EXERCISE BRIEF: Each line from the start of the data below through the one containing "COL = scn.collection" must be reproduced exactly.
____________
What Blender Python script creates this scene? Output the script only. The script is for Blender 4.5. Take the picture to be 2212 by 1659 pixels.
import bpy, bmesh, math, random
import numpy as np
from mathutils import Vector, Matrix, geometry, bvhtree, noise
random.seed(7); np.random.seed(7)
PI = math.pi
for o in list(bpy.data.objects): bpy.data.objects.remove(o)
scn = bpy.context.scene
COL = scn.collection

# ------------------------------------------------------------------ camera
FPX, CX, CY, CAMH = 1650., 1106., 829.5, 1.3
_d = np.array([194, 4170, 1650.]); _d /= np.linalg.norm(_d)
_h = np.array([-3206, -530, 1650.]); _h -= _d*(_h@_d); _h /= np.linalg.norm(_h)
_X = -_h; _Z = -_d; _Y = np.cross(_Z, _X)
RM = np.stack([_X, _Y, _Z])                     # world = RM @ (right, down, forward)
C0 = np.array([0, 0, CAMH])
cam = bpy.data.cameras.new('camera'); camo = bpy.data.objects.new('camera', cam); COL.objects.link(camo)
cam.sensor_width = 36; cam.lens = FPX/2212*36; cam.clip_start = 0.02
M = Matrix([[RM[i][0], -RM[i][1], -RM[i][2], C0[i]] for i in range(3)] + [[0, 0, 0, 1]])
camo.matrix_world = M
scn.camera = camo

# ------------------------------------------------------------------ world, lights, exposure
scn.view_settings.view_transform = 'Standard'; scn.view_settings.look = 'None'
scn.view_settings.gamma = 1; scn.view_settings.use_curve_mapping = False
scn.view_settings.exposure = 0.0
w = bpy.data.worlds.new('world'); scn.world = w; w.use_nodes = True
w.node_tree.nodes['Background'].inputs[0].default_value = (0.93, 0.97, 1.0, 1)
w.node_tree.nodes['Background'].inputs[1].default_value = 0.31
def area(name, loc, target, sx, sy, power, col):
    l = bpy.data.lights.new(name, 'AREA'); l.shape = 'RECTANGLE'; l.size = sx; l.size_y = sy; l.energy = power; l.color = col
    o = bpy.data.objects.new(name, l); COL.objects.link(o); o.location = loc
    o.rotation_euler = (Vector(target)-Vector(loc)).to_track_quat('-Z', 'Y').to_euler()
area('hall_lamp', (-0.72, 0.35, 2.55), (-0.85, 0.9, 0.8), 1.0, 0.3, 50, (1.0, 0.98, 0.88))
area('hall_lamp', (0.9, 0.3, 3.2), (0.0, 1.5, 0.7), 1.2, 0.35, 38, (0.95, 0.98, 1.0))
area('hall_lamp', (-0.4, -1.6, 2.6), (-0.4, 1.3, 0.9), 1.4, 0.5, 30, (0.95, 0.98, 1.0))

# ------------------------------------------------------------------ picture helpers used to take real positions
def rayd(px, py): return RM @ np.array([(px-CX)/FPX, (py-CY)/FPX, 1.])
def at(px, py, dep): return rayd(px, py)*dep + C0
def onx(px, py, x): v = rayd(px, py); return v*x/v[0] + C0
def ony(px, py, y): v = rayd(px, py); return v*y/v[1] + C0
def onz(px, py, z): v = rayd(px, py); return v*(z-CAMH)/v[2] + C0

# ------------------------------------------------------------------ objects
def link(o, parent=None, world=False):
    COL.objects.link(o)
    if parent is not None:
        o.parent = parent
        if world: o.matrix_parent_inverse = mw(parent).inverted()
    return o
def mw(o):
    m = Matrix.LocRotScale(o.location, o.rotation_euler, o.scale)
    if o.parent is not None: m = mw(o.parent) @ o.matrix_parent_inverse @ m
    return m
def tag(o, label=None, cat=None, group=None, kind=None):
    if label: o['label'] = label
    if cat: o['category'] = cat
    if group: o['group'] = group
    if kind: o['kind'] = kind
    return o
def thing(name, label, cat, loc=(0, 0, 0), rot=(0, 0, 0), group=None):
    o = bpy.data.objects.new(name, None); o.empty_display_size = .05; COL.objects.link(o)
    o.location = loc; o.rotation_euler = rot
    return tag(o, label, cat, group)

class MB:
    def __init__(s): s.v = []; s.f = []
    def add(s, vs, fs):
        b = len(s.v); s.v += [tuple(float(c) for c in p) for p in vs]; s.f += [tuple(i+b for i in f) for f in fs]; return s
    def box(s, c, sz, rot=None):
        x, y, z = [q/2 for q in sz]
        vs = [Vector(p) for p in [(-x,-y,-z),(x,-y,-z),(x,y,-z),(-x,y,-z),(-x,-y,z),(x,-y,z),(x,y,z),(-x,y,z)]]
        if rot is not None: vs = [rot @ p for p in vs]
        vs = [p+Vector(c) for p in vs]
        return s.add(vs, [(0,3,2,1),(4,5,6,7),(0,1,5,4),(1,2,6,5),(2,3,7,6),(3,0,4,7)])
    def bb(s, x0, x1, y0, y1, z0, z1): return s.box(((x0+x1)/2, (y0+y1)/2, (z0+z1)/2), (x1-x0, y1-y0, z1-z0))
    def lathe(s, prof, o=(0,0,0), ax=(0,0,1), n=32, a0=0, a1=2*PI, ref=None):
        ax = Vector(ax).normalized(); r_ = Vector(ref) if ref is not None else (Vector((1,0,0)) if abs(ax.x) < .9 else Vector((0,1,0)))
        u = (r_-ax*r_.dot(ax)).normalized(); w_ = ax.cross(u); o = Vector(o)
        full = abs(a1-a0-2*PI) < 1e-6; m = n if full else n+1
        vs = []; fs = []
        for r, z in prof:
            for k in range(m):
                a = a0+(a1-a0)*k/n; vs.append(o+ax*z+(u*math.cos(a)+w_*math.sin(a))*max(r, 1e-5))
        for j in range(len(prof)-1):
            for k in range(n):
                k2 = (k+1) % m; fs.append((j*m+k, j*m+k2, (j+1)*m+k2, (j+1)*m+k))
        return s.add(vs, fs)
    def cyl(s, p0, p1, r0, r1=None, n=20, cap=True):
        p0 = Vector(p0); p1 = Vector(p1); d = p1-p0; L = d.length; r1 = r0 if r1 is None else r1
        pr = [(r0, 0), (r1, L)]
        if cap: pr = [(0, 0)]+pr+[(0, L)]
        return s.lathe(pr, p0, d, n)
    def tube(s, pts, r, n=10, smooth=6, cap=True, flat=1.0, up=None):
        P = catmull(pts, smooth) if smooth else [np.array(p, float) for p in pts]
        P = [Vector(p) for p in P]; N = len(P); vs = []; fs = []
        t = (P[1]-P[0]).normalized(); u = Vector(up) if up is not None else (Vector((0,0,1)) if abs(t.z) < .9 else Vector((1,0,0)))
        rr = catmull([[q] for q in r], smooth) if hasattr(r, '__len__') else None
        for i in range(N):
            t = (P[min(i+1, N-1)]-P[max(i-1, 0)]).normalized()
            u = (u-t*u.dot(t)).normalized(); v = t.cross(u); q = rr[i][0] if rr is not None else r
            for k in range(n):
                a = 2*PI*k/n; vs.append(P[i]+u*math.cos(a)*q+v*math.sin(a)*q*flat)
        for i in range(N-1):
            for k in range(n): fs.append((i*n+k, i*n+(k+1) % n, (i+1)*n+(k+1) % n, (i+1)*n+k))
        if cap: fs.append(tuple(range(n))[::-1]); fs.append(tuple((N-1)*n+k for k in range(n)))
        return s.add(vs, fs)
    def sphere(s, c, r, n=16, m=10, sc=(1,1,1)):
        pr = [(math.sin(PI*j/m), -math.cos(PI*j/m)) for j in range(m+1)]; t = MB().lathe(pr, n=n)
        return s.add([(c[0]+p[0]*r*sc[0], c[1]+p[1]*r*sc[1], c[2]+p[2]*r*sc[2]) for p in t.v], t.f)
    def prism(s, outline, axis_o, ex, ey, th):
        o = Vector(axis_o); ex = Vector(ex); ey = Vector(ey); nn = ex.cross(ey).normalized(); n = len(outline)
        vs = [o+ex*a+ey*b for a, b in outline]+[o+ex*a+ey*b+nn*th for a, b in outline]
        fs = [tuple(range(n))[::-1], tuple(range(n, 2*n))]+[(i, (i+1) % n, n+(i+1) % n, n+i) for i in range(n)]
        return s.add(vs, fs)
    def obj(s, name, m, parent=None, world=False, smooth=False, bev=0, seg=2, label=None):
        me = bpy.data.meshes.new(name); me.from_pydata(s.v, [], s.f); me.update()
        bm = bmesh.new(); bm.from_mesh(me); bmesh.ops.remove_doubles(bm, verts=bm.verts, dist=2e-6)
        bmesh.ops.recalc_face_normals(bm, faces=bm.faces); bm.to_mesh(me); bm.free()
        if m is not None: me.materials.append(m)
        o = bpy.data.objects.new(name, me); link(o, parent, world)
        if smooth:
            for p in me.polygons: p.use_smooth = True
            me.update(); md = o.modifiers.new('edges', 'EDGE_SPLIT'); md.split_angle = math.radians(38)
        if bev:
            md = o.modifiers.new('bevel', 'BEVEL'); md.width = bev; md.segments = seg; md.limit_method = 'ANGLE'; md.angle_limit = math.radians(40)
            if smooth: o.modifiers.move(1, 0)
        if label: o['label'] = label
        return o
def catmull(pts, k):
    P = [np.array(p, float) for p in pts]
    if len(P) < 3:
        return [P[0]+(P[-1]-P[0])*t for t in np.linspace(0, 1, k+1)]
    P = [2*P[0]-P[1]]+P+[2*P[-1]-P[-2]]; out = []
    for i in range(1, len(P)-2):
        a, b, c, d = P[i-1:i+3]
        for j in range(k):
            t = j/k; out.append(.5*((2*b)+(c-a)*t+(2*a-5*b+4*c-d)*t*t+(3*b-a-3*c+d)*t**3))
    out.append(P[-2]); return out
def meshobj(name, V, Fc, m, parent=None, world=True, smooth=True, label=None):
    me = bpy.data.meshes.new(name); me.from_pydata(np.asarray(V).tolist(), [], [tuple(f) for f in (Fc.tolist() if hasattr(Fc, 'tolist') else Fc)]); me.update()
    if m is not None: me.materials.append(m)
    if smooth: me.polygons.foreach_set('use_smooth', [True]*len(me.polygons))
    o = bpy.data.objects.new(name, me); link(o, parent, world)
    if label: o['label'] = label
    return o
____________
COMPLETE ANSWER:
What Blender Python script creates this scene? Output the script only. The script is for Blender 4.5. Take the picture to be 2212 by 1659 pixels.
import bpy, bmesh, math, random
import numpy as np
from mathutils import Vector, Matrix, geometry, bvhtree, noise
random.seed(7); np.random.seed(7)
PI = math.pi
for o in list(bpy.data.objects): bpy.data.objects.remove(o)
scn = bpy.context.scene
COL = scn.collection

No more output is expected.